OBJECTIVE
Every line of the material is to be repeated exactly as it stands.

** Begin INFORMATION PROVIDED **

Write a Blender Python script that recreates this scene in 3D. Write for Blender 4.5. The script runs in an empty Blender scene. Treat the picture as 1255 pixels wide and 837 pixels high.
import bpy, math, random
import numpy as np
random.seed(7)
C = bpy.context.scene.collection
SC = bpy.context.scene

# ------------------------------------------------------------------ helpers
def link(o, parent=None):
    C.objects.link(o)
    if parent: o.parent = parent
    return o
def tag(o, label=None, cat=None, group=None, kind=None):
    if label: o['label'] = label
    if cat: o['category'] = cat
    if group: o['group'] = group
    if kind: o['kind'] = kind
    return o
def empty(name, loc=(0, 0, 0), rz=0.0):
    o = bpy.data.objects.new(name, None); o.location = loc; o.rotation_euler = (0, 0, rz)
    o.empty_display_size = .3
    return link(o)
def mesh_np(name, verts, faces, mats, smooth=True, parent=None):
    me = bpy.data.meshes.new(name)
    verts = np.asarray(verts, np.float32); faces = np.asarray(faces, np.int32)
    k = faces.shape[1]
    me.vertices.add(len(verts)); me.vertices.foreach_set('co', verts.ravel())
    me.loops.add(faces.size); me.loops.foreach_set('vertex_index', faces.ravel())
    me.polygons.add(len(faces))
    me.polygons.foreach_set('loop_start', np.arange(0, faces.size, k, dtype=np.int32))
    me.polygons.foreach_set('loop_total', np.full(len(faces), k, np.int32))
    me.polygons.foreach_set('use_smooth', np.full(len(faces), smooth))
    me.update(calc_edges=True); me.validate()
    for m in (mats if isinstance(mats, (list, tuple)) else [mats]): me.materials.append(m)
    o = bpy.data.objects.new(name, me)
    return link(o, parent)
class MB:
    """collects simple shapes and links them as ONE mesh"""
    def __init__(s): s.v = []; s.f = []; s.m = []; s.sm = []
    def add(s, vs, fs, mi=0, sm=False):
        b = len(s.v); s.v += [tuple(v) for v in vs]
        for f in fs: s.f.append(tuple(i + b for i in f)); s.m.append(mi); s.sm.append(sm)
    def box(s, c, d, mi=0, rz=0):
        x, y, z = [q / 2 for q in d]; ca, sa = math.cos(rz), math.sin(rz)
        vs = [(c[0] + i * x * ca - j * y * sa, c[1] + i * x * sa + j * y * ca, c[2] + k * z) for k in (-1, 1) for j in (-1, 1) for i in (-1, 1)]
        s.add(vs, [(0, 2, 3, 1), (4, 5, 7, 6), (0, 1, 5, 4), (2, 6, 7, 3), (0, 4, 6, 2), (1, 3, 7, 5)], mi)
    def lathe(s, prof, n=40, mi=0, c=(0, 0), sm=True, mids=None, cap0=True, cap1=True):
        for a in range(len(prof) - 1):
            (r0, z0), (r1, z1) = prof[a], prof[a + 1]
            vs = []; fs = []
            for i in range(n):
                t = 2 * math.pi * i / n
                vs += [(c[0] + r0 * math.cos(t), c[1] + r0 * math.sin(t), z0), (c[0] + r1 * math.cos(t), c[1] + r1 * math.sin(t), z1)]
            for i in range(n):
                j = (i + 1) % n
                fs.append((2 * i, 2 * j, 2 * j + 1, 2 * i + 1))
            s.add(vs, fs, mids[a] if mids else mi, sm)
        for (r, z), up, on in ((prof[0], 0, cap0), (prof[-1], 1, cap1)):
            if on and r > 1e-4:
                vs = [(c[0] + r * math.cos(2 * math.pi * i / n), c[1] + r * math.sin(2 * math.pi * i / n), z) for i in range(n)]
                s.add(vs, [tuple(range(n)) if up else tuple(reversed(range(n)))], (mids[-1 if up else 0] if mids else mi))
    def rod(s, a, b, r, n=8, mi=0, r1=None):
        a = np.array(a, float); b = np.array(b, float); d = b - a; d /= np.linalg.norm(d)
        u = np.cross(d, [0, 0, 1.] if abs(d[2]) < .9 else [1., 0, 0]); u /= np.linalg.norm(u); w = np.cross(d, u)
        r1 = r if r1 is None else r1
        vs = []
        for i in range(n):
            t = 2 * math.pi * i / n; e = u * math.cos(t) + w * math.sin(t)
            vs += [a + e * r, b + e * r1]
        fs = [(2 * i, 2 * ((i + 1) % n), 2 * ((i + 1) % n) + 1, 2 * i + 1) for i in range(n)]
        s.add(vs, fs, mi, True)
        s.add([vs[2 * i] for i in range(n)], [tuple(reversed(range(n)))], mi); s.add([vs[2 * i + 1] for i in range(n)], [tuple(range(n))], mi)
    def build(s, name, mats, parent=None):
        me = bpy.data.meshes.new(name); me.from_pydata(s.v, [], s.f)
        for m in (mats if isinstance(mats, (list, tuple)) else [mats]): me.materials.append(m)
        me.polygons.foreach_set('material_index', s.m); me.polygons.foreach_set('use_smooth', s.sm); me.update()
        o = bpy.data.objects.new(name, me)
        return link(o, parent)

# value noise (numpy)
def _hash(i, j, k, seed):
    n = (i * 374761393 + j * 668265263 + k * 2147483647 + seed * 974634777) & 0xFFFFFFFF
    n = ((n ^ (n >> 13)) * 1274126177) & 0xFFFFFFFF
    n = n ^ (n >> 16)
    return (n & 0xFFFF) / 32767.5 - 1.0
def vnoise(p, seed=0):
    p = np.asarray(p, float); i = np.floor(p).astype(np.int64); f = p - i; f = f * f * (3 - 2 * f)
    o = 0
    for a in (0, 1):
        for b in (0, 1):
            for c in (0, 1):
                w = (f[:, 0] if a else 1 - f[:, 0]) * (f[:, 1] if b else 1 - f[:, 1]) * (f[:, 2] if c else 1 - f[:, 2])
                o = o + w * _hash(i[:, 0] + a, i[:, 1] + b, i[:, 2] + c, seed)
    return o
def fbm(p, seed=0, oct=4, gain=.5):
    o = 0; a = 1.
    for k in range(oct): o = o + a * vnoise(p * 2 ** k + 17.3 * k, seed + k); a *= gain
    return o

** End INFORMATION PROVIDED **

FULL OUTPUT
Write a Blender Python script that recreates this scene in 3D. Write for Blender 4.5. The script runs in an empty Blender scene. Treat the picture as 1255 pixels wide and 837 pixels high.
import bpy, math, random
import numpy as np
random.seed(7)
C = bpy.context.scene.collection
SC = bpy.context.scene

# ------------------------------------------------------------------ helpers
def link(o, parent=None):
    C.objects.link(o)
    if parent: o.parent = parent
    return o
def tag(o, label=None, cat=None, group=None, kind=None):
    if label: o['label'] = label
    if cat: o['category'] = cat
    if group: o['group'] = group
    if kind: o['kind'] = kind
    return o
def empty(name, loc=(0, 0, 0), rz=0.0):
    o = bpy.data.objects.new(name, None); o.location = loc; o.rotation_euler = (0, 0, rz)
    o.empty_display_size = .3
    return link(o)
def mesh_np(name, verts, faces, mats, smooth=True, parent=None):
    me = bpy.data.meshes.new(name)
    verts = np.asarray(verts, np.float32); faces = np.asarray(faces, np.int32)
    k = faces.shape[1]
    me.vertices.add(len(verts)); me.vertices.foreach_set('co', verts.ravel())
    me.loops.add(faces.size); me.loops.foreach_set('vertex_index', faces.ravel())
    me.polygons.add(len(faces))
    me.polygons.foreach_set('loop_start', np.arange(0, faces.size, k, dtype=np.int32))
    me.polygons.foreach_set('loop_total', np.full(len(faces), k, np.int32))
    me.polygons.foreach_set('use_smooth', np.full(len(faces), smooth))
    me.update(calc_edges=True); me.validate()
    for m in (mats if isinstance(mats, (list, tuple)) else [mats]): me.materials.append(m)
    o = bpy.data.objects.new(name, me)
    return link(o, parent)
class MB:
    """collects simple shapes and links them as ONE mesh"""
    def __init__(s): s.v = []; s.f = []; s.m = []; s.sm = []
    def add(s, vs, fs, mi=0, sm=False):
        b = len(s.v); s.v += [tuple(v) for v in vs]
        for f in fs: s.f.append(tuple(i + b for i in f)); s.m.append(mi); s.sm.append(sm)
    def box(s, c, d, mi=0, rz=0):
        x, y, z = [q / 2 for q in d]; ca, sa = math.cos(rz), math.sin(rz)
        vs = [(c[0] + i * x * ca - j * y * sa, c[1] + i * x * sa + j * y * ca, c[2] + k * z) for k in (-1, 1) for j in (-1, 1) for i in (-1, 1)]
        s.add(vs, [(0, 2, 3, 1), (4, 5, 7, 6), (0, 1, 5, 4), (2, 6, 7, 3), (0, 4, 6, 2), (1, 3, 7, 5)], mi)
    def lathe(s, prof, n=40, mi=0, c=(0, 0), sm=True, mids=None, cap0=True, cap1=True):
        for a in range(len(prof) - 1):
            (r0, z0), (r1, z1) = prof[a], prof[a + 1]
            vs = []; fs = []
            for i in range(n):
                t = 2 * math.pi * i / n
                vs += [(c[0] + r0 * math.cos(t), c[1] + r0 * math.sin(t), z0), (c[0] + r1 * math.cos(t), c[1] + r1 * math.sin(t), z1)]
            for i in range(n):
                j = (i + 1) % n
                fs.append((2 * i, 2 * j, 2 * j + 1, 2 * i + 1))
            s.add(vs, fs, mids[a] if mids else mi, sm)
        for (r, z), up, on in ((prof[0], 0, cap0), (prof[-1], 1, cap1)):
            if on and r > 1e-4:
                vs = [(c[0] + r * math.cos(2 * math.pi * i / n), c[1] + r * math.sin(2 * math.pi * i / n), z) for i in range(n)]
                s.add(vs, [tuple(range(n)) if up else tuple(reversed(range(n)))], (mids[-1 if up else 0] if mids else mi))
    def rod(s, a, b, r, n=8, mi=0, r1=None):
        a = np.array(a, float); b = np.array(b, float); d = b - a; d /= np.linalg.norm(d)
        u = np.cross(d, [0, 0, 1.] if abs(d[2]) < .9 else [1., 0, 0]); u /= np.linalg.norm(u); w = np.cross(d, u)
        r1 = r if r1 is None else r1
        vs = []
        for i in range(n):
            t = 2 * math.pi * i / n; e = u * math.cos(t) + w * math.sin(t)
            vs += [a + e * r, b + e * r1]
        fs = [(2 * i, 2 * ((i + 1) % n), 2 * ((i + 1) % n) + 1, 2 * i + 1) for i in range(n)]
        s.add(vs, fs, mi, True)
        s.add([vs[2 * i] for i in range(n)], [tuple(reversed(range(n)))], mi); s.add([vs[2 * i + 1] for i in range(n)], [tuple(range(n))], mi)
    def build(s, name, mats, parent=None):
        me = bpy.data.meshes.new(name); me.from_pydata(s.v, [], s.f)
        for m in (mats if isinstance(mats, (list, tuple)) else [mats]): me.materials.append(m)
        me.polygons.foreach_set('material_index', s.m); me.polygons.foreach_set('use_smooth', s.sm); me.update()
        o = bpy.data.objects.new(name, me)
        return link(o, parent)

# value noise (numpy)
def _hash(i, j, k, seed):
    n = (i * 374761393 + j * 668265263 + k * 2147483647 + seed * 974634777) & 0xFFFFFFFF
    n = ((n ^ (n >> 13)) * 1274126177) & 0xFFFFFFFF
    n = n ^ (n >> 16)
    return (n & 0xFFFF) / 32767.5 - 1.0
def vnoise(p, seed=0):
    p = np.asarray(p, float); i = np.floor(p).astype(np.int64); f = p - i; f = f * f * (3 - 2 * f)
    o = 0
    for a in (0, 1):
        for b in (0, 1):
            for c in (0, 1):
                w = (f[:, 0] if a else 1 - f[:, 0]) * (f[:, 1] if b else 1 - f[:, 1]) * (f[:, 2] if c else 1 - f[:, 2])
                o = o + w * _hash(i[:, 0] + a, i[:, 1] + b, i[:, 2] + c, seed)
    return o
def fbm(p, seed=0, oct=4, gain=.5):
    o = 0; a = 1.
    for k in range(oct): o = o + a * vnoise(p * 2 ** k + 17.3 * k, seed + k); a *= gain
    return o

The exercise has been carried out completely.